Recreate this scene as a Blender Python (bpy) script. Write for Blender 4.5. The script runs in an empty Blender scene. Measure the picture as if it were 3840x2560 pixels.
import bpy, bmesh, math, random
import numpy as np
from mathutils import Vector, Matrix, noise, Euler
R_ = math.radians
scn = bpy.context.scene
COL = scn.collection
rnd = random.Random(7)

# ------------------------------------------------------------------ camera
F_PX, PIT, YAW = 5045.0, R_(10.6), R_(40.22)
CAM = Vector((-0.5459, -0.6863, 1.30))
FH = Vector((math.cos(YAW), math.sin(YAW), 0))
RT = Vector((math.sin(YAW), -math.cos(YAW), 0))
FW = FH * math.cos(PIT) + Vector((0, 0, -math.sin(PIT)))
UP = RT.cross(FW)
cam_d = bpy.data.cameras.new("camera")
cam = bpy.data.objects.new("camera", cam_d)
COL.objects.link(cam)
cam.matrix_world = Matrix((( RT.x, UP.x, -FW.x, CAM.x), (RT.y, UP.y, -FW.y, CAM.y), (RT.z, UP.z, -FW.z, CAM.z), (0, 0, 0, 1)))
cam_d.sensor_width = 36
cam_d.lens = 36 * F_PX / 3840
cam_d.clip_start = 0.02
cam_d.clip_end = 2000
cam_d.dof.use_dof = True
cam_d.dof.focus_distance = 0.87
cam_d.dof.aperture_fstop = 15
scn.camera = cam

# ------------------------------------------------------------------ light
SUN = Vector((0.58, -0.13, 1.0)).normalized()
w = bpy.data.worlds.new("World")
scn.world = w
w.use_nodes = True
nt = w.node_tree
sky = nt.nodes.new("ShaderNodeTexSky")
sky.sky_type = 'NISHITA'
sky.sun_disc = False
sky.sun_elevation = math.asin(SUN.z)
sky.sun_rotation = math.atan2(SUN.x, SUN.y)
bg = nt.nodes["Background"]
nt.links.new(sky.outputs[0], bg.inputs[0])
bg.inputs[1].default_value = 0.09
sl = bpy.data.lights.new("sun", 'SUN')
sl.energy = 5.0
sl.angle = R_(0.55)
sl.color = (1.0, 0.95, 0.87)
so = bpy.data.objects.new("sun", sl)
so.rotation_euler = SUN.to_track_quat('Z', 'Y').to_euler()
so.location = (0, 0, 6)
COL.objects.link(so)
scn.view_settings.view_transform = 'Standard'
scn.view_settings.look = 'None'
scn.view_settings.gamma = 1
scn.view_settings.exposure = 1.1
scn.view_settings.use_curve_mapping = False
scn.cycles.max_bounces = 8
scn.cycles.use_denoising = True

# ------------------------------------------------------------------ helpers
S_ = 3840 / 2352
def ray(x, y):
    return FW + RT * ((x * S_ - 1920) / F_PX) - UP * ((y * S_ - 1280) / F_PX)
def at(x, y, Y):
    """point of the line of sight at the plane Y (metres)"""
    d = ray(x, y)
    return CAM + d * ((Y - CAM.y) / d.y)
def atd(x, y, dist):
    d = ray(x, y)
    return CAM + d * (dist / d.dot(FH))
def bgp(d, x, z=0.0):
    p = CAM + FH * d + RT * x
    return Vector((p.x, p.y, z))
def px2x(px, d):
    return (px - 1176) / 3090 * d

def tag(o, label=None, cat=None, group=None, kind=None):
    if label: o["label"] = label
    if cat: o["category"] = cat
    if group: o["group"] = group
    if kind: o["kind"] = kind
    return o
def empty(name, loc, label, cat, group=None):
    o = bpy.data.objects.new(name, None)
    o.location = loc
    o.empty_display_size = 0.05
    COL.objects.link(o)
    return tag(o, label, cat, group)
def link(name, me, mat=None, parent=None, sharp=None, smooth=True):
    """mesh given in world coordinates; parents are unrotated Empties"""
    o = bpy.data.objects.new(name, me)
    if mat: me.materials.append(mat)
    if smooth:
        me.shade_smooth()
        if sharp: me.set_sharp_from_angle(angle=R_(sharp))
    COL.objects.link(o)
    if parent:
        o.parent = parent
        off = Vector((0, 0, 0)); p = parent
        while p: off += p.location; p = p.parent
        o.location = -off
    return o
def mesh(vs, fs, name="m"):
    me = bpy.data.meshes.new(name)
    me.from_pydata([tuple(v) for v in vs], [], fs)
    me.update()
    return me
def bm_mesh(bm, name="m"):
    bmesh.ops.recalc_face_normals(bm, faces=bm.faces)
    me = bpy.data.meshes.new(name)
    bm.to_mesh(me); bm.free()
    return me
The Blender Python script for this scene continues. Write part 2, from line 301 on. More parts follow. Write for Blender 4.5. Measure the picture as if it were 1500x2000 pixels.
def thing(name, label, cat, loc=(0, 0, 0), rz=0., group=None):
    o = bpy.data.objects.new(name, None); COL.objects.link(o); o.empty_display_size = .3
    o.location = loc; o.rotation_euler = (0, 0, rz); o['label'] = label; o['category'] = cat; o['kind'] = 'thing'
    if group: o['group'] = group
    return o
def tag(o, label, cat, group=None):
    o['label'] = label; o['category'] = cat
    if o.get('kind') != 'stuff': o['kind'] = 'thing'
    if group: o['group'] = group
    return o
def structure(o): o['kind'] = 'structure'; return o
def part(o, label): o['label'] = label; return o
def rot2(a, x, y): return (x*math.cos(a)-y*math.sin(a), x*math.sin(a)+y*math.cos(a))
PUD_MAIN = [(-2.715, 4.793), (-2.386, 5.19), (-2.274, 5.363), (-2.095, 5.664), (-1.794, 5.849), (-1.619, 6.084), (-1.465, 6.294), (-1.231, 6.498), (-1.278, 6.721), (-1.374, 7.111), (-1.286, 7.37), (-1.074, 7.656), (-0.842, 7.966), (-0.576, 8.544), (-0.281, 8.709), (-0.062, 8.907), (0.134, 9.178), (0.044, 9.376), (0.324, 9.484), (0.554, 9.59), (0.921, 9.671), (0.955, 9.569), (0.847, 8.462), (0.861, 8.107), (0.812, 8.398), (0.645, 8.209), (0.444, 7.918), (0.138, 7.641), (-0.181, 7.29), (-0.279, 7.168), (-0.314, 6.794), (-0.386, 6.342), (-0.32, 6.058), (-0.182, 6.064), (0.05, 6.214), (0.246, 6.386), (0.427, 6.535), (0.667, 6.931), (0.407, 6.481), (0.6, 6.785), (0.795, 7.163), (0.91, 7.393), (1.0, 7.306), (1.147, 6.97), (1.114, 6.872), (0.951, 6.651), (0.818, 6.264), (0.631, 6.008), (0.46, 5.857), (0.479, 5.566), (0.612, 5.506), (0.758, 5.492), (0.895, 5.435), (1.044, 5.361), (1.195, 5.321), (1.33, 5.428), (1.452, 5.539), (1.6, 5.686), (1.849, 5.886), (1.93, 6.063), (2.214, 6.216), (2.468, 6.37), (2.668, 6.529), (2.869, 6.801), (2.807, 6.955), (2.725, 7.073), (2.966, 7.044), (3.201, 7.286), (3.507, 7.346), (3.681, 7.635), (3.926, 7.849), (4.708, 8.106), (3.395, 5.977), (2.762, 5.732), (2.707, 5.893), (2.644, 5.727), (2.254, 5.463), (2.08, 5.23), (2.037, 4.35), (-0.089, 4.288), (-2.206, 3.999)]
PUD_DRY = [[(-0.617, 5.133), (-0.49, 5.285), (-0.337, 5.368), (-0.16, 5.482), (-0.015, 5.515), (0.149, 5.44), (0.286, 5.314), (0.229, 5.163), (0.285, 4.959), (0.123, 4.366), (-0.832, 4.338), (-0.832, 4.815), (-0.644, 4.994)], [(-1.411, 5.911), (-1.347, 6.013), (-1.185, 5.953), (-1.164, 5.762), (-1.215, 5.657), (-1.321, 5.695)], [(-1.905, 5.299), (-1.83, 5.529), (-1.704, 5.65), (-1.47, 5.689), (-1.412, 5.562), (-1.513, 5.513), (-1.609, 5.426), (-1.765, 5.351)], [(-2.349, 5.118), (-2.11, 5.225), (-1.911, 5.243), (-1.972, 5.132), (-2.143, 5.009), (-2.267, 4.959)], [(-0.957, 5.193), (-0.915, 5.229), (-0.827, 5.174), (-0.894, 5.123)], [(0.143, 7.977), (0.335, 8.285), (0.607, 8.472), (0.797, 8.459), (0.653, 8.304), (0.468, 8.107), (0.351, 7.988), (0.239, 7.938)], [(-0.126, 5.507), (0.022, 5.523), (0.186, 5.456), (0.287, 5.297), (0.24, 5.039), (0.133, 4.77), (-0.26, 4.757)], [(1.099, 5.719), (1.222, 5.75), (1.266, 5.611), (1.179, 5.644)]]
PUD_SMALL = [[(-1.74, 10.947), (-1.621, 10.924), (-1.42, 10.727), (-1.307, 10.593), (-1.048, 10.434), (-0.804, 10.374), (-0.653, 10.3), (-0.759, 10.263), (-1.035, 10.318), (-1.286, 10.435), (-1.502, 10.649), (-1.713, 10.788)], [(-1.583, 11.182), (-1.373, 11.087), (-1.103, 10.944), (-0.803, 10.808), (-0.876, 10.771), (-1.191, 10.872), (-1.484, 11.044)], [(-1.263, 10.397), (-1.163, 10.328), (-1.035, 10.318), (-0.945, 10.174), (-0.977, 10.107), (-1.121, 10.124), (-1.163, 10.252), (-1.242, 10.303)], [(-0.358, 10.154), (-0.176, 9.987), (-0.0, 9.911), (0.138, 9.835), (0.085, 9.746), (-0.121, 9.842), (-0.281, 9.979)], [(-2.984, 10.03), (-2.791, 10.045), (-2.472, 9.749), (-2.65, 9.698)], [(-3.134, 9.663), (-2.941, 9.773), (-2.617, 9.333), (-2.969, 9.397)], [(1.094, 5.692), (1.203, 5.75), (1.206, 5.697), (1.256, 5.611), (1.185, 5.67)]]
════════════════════
WORK TO BE COMPLETED: Take the lines from the start of the records through the line holding "rnd = random.Random(7)", both included, and please print them exactly, with nothing else.

REPLY:
Recreate this scene as a Blender Python (bpy) script. Write for Blender 4.5. The script runs in an empty Blender scene. Measure the picture as if it were 3840x2560 pixels.
import bpy, bmesh, math, random
import numpy as np
from mathutils import Vector, Matrix, noise, Euler
R_ = math.radians
scn = bpy.context.scene
COL = scn.collection
rnd = random.Random(7)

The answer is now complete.